To suggest the creation of such a body is not at all to question the worth of existing institutions.  I do not, in particular, doubt the value of the work of the Constitution Committee of the House of Lords, which has earned for itself in a relatively short space of time a secure place in our constitutional arrangements.  But the Committee’s programme of work is, understandably and properly, largely driven by the events of the day and the exigencies of the UK Government’s legislative programme.  My proposal is for a body which, independent of governments but authoritatively able to advise them, can examine and report on constitutional matters on a continuing basis over time.  But first we need to put a new set of constitutional arrangements in place, and we need the constitutional convention for that!

Conclusion

In concluding, may I repeat my thanks to Unlock Democracy for the kind invitation to deliver this lecture.  I hope that what I have said touches at least in part on matters of interest and importance to you, and I hope that we can continue the debate.

Thank you very much, diolch yn fawr.

Carwyn Jones AM is First Minister of Wales

One thought on “Constitutional convention for the UK?

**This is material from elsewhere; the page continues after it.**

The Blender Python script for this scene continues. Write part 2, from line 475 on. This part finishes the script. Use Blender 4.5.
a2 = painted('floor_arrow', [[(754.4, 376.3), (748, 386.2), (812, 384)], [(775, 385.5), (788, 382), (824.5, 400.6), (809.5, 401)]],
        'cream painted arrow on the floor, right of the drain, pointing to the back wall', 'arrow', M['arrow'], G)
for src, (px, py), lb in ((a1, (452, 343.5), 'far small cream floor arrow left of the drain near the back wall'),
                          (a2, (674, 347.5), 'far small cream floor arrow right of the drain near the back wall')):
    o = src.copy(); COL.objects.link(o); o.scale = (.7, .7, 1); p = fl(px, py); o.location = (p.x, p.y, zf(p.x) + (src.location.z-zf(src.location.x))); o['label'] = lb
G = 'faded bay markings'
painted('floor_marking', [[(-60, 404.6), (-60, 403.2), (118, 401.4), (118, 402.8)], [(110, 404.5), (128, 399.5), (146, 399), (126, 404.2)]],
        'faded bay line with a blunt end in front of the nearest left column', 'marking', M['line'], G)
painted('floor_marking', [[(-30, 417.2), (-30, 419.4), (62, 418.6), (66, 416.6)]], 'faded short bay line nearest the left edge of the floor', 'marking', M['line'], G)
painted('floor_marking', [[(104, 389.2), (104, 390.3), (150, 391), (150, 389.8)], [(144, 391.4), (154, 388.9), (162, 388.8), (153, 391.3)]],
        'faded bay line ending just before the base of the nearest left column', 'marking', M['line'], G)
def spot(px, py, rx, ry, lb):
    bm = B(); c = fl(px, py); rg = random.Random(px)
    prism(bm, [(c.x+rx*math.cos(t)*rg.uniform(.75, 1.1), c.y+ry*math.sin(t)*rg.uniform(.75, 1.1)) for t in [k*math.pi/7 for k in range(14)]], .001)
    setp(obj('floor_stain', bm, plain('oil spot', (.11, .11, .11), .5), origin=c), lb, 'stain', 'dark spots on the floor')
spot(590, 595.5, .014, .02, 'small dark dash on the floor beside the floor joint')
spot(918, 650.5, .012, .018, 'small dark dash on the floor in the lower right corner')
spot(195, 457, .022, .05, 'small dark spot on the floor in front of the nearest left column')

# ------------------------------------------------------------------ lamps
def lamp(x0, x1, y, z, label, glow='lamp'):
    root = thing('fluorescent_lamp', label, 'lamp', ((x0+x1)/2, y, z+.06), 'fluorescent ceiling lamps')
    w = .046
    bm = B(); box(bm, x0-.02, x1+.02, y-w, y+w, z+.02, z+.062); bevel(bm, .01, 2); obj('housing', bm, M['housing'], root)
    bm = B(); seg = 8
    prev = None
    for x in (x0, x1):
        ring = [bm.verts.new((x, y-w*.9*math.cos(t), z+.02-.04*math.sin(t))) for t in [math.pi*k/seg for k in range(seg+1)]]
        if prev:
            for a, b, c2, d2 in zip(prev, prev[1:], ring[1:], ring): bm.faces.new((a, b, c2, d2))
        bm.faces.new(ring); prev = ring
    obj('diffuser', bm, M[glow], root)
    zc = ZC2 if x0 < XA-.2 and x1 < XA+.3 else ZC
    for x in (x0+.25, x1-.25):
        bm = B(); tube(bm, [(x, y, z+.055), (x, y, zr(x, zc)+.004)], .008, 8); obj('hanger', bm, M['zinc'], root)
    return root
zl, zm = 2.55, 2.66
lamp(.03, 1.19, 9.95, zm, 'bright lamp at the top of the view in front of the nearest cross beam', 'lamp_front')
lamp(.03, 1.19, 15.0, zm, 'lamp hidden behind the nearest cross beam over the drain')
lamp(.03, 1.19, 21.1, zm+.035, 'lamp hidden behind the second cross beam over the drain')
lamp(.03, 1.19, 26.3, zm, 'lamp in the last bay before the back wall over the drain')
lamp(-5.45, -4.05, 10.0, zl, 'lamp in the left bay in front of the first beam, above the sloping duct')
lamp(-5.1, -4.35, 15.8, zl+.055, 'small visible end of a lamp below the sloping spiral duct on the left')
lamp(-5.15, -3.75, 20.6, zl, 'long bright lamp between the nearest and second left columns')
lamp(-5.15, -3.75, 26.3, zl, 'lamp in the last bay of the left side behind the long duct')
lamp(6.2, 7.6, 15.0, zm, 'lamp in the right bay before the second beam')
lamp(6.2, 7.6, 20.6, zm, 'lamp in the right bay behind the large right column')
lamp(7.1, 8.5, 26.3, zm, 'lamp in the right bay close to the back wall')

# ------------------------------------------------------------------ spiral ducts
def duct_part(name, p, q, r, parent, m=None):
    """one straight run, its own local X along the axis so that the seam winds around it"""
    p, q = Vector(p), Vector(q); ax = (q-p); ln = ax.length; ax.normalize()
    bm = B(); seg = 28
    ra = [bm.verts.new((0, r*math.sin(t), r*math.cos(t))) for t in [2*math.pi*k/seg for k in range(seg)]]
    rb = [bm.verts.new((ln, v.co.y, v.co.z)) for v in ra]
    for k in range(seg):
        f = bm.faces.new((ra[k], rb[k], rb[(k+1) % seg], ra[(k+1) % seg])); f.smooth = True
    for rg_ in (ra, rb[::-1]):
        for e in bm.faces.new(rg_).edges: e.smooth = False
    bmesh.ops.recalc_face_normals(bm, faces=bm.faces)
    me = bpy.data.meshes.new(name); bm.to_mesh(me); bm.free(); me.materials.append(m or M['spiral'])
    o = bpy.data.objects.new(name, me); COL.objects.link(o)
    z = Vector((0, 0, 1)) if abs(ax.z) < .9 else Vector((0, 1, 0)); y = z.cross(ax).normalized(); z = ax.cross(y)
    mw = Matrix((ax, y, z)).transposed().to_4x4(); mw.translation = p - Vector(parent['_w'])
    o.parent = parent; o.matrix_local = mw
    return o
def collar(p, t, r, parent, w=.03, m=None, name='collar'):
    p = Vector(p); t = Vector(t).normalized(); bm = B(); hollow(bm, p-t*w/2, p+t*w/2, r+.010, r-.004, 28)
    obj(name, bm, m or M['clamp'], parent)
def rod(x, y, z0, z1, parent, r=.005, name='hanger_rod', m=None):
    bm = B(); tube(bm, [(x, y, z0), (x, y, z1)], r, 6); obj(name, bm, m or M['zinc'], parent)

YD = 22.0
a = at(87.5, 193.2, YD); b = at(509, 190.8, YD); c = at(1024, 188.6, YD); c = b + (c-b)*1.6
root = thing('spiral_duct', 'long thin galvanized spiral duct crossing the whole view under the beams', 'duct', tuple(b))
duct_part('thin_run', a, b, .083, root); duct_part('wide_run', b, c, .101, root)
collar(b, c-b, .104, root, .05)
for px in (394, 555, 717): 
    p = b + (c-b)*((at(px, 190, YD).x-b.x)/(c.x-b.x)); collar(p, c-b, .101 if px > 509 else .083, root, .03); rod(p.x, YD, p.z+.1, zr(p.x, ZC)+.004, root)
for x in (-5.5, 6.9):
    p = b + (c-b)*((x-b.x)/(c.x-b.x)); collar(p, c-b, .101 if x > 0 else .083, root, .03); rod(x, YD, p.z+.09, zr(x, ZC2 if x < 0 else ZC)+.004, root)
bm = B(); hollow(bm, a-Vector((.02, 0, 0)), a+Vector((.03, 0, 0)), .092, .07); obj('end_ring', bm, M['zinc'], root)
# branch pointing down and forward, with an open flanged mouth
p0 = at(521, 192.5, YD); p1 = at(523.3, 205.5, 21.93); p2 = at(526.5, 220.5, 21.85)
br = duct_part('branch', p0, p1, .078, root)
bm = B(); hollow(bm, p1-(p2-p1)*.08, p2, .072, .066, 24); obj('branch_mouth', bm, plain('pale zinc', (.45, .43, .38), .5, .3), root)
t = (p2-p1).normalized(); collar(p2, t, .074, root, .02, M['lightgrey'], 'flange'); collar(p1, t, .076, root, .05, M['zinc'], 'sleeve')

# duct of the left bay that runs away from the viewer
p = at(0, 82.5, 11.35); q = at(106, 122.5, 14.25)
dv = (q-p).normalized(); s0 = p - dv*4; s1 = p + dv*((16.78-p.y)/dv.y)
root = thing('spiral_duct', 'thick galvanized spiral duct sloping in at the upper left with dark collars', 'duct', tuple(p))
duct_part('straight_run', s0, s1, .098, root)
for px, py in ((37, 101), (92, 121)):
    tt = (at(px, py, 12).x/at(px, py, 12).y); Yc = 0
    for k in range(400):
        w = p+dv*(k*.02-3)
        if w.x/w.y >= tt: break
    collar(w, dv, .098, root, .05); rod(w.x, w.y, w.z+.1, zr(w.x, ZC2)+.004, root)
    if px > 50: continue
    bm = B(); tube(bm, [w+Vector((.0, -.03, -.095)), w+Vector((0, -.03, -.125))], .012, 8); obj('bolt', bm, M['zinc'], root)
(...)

  1. I wish to support the idea of a constitutional convention being set up immediately to discuss Wales’ future relationship with: The Republic of Ireland, Scotland, England and Northern Ireland. With two independent countries in these islands and Wales, a neglected at best, and completely ignored part of Britain by the present government in London, there would be no hope whatsoever for us if we stayed attached to England. We therefore need an urgent debate among ourselves concerning our future, and in addition, a debate with the other nations of these islands to agree a future relationship which is free and fair, and allows each of us to reach our full potential for the good of our citizens and the wider world.